> [TASK BRIEF]: Copy out all of the material, matching it word for word.

+ + +

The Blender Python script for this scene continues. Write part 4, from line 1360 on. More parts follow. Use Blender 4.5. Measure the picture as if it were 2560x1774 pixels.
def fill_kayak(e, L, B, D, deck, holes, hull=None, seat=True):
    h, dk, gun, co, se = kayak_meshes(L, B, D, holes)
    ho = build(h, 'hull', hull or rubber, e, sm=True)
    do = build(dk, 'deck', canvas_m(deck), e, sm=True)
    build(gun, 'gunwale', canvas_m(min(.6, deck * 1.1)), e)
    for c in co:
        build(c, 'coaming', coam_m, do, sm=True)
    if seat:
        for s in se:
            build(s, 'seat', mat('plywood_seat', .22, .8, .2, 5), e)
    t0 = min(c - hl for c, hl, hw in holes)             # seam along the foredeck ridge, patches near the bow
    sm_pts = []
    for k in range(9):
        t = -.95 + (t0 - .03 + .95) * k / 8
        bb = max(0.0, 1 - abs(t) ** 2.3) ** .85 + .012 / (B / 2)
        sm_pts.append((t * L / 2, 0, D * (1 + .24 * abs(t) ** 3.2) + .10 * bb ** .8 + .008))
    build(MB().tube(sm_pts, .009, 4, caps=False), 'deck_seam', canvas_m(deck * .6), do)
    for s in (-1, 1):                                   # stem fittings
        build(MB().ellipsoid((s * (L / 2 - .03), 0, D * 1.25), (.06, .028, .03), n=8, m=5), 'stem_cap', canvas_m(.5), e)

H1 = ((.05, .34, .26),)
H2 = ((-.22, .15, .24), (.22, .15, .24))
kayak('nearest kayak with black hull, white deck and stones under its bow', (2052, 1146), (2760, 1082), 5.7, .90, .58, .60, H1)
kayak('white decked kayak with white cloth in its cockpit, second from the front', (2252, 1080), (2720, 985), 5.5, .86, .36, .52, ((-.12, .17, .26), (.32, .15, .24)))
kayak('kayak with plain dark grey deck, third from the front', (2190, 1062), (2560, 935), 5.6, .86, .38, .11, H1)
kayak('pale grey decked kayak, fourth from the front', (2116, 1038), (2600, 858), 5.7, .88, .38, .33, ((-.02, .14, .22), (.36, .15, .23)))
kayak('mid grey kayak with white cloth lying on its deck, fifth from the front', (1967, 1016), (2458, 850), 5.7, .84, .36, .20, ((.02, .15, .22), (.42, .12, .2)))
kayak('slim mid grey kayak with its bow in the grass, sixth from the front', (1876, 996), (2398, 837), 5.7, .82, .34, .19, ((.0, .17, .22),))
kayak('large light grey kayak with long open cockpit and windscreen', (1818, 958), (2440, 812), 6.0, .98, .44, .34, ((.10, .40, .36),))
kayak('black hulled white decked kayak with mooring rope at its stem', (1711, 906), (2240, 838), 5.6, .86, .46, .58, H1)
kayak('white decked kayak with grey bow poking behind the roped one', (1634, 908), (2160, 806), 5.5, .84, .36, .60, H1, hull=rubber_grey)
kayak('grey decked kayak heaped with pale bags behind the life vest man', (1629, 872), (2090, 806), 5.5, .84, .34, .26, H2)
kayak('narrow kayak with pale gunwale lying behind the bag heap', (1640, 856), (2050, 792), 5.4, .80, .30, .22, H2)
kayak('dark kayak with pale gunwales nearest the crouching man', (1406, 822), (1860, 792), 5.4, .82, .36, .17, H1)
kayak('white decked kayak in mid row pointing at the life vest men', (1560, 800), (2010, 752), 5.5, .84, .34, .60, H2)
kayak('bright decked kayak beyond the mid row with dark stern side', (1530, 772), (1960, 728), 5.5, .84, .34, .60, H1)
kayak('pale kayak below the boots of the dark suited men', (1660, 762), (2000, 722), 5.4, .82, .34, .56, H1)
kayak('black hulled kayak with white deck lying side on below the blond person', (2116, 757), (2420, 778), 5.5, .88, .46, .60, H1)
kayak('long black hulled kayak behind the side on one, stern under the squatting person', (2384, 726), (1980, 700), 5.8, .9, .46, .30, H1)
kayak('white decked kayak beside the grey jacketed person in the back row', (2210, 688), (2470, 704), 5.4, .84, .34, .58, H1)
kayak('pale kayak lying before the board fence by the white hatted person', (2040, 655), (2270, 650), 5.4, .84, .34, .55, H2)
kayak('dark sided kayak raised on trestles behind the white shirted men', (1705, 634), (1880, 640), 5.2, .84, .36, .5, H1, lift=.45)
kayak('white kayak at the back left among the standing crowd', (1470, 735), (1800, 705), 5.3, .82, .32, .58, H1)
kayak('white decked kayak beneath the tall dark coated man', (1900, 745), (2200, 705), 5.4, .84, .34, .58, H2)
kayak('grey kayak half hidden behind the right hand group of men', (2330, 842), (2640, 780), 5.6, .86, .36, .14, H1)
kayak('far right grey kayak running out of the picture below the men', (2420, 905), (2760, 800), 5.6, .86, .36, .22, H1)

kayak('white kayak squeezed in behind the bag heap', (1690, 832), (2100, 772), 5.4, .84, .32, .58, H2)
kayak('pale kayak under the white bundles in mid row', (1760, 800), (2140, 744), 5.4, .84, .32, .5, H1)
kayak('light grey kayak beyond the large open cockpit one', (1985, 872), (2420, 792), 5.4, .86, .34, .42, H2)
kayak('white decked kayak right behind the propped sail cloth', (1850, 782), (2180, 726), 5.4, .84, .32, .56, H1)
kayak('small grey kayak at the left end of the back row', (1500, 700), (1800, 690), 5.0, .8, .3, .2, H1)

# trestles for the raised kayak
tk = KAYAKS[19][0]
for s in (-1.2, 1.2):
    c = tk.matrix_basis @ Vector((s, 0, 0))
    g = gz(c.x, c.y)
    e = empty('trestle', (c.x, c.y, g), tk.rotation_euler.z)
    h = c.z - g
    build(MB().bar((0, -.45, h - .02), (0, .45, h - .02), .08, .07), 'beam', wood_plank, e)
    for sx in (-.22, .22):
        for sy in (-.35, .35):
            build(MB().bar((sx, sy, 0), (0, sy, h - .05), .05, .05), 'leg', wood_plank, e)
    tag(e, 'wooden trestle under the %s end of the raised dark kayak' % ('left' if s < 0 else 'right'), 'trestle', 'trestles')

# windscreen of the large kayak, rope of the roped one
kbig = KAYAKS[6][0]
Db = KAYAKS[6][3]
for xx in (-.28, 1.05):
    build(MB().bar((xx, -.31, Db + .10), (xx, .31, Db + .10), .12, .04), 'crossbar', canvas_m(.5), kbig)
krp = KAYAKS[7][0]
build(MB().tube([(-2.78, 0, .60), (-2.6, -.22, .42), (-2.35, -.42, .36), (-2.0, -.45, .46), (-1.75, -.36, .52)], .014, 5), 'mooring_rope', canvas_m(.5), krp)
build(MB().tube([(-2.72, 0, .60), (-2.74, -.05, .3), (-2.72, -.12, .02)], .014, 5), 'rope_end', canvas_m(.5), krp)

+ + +

> [RESULT FOR THIS EXERCISE]:
The Blender Python script for this scene continues. Write part 4, from line 1360 on. More parts follow. Use Blender 4.5. Measure the picture as if it were 2560x1774 pixels.
def fill_kayak(e, L, B, D, deck, holes, hull=None, seat=True):
    h, dk, gun, co, se = kayak_meshes(L, B, D, holes)
    ho = build(h, 'hull', hull or rubber, e, sm=True)
    do = build(dk, 'deck', canvas_m(deck), e, sm=True)
    build(gun, 'gunwale', canvas_m(min(.6, deck * 1.1)), e)
    for c in co:
        build(c, 'coaming', coam_m, do, sm=True)
    if seat:
        for s in se:
            build(s, 'seat', mat('plywood_seat', .22, .8, .2, 5), e)
    t0 = min(c - hl for c, hl, hw in holes)             # seam along the foredeck ridge, patches near the bow
    sm_pts = []
    for k in range(9):
        t = -.95 + (t0 - .03 + .95) * k / 8
        bb = max(0.0, 1 - abs(t) ** 2.3) ** .85 + .012 / (B / 2)
        sm_pts.append((t * L / 2, 0, D * (1 + .24 * abs(t) ** 3.2) + .10 * bb ** .8 + .008))
    build(MB().tube(sm_pts, .009, 4, caps=False), 'deck_seam', canvas_m(deck * .6), do)
    for s in (-1, 1):                                   # stem fittings
        build(MB().ellipsoid((s * (L / 2 - .03), 0, D * 1.25), (.06, .028, .03), n=8, m=5), 'stem_cap', canvas_m(.5), e)

H1 = ((.05, .34, .26),)
H2 = ((-.22, .15, .24), (.22, .15, .24))
kayak('nearest kayak with black hull, white deck and stones under its bow', (2052, 1146), (2760, 1082), 5.7, .90, .58, .60, H1)
kayak('white decked kayak with white cloth in its cockpit, second from the front', (2252, 1080), (2720, 985), 5.5, .86, .36, .52, ((-.12, .17, .26), (.32, .15, .24)))
kayak('kayak with plain dark grey deck, third from the front', (2190, 1062), (2560, 935), 5.6, .86, .38, .11, H1)
kayak('pale grey decked kayak, fourth from the front', (2116, 1038), (2600, 858), 5.7, .88, .38, .33, ((-.02, .14, .22), (.36, .15, .23)))
kayak('mid grey kayak with white cloth lying on its deck, fifth from the front', (1967, 1016), (2458, 850), 5.7, .84, .36, .20, ((.02, .15, .22), (.42, .12, .2)))
kayak('slim mid grey kayak with its bow in the grass, sixth from the front', (1876, 996), (2398, 837), 5.7, .82, .34, .19, ((.0, .17, .22),))
kayak('large light grey kayak with long open cockpit and windscreen', (1818, 958), (2440, 812), 6.0, .98, .44, .34, ((.10, .40, .36),))
kayak('black hulled white decked kayak with mooring rope at its stem', (1711, 906), (2240, 838), 5.6, .86, .46, .58, H1)
kayak('white decked kayak with grey bow poking behind the roped one', (1634, 908), (2160, 806), 5.5, .84, .36, .60, H1, hull=rubber_grey)
kayak('grey decked kayak heaped with pale bags behind the life vest man', (1629, 872), (2090, 806), 5.5, .84, .34, .26, H2)
kayak('narrow kayak with pale gunwale lying behind the bag heap', (1640, 856), (2050, 792), 5.4, .80, .30, .22, H2)
kayak('dark kayak with pale gunwales nearest the crouching man', (1406, 822), (1860, 792), 5.4, .82, .36, .17, H1)
kayak('white decked kayak in mid row pointing at the life vest men', (1560, 800), (2010, 752), 5.5, .84, .34, .60, H2)
kayak('bright decked kayak beyond the mid row with dark stern side', (1530, 772), (1960, 728), 5.5, .84, .34, .60, H1)
kayak('pale kayak below the boots of the dark suited men', (1660, 762), (2000, 722), 5.4, .82, .34, .56, H1)
kayak('black hulled kayak with white deck lying side on below the blond person', (2116, 757), (2420, 778), 5.5, .88, .46, .60, H1)
kayak('long black hulled kayak behind the side on one, stern under the squatting person', (2384, 726), (1980, 700), 5.8, .9, .46, .30, H1)
kayak('white decked kayak beside the grey jacketed person in the back row', (2210, 688), (2470, 704), 5.4, .84, .34, .58, H1)
kayak('pale kayak lying before the board fence by the white hatted person', (2040, 655), (2270, 650), 5.4, .84, .34, .55, H2)
kayak('dark sided kayak raised on trestles behind the white shirted men', (1705, 634), (1880, 640), 5.2, .84, .36, .5, H1, lift=.45)
kayak('white kayak at the back left among the standing crowd', (1470, 735), (1800, 705), 5.3, .82, .32, .58, H1)
kayak('white decked kayak beneath the tall dark coated man', (1900, 745), (2200, 705), 5.4, .84, .34, .58, H2)
kayak('grey kayak half hidden behind the right hand group of men', (2330, 842), (2640, 780), 5.6, .86, .36, .14, H1)
kayak('far right grey kayak running out of the picture below the men', (2420, 905), (2760, 800), 5.6, .86, .36, .22, H1)

kayak('white kayak squeezed in behind the bag heap', (1690, 832), (2100, 772), 5.4, .84, .32, .58, H2)
kayak('pale kayak under the white bundles in mid row', (1760, 800), (2140, 744), 5.4, .84, .32, .5, H1)
kayak('light grey kayak beyond the large open cockpit one', (1985, 872), (2420, 792), 5.4, .86, .34, .42, H2)
kayak('white decked kayak right behind the propped sail cloth', (1850, 782), (2180, 726), 5.4, .84, .32, .56, H1)
kayak('small grey kayak at the left end of the back row', (1500, 700), (1800, 690), 5.0, .8, .3, .2, H1)

# trestles for the raised kayak
tk = KAYAKS[19][0]
for s in (-1.2, 1.2):
    c = tk.matrix_basis @ Vector((s, 0, 0))
    g = gz(c.x, c.y)
    e = empty('trestle', (c.x, c.y, g), tk.rotation_euler.z)
    h = c.z - g
    build(MB().bar((0, -.45, h - .02), (0, .45, h - .02), .08, .07), 'beam', wood_plank, e)
    for sx in (-.22, .22):
        for sy in (-.35, .35):
            build(MB().bar((sx, sy, 0), (0, sy, h - .05), .05, .05), 'leg', wood_plank, e)
    tag(e, 'wooden trestle under the %s end of the raised dark kayak' % ('left' if s < 0 else 'right'), 'trestle', 'trestles')

# windscreen of the large kayak, rope of the roped one
kbig = KAYAKS[6][0]
Db = KAYAKS[6][3]
for xx in (-.28, 1.05):
    build(MB().bar((xx, -.31, Db + .10), (xx, .31, Db + .10), .12, .04), 'crossbar', canvas_m(.5), kbig)
krp = KAYAKS[7][0]
build(MB().tube([(-2.78, 0, .60), (-2.6, -.22, .42), (-2.35, -.42, .36), (-2.0, -.45, .46), (-1.75, -.36, .52)], .014, 5), 'mooring_rope', canvas_m(.5), krp)
build(MB().tube([(-2.72, 0, .60), (-2.74, -.05, .3), (-2.72, -.12, .02)], .014, 5), 'rope_end', canvas_m(.5), krp)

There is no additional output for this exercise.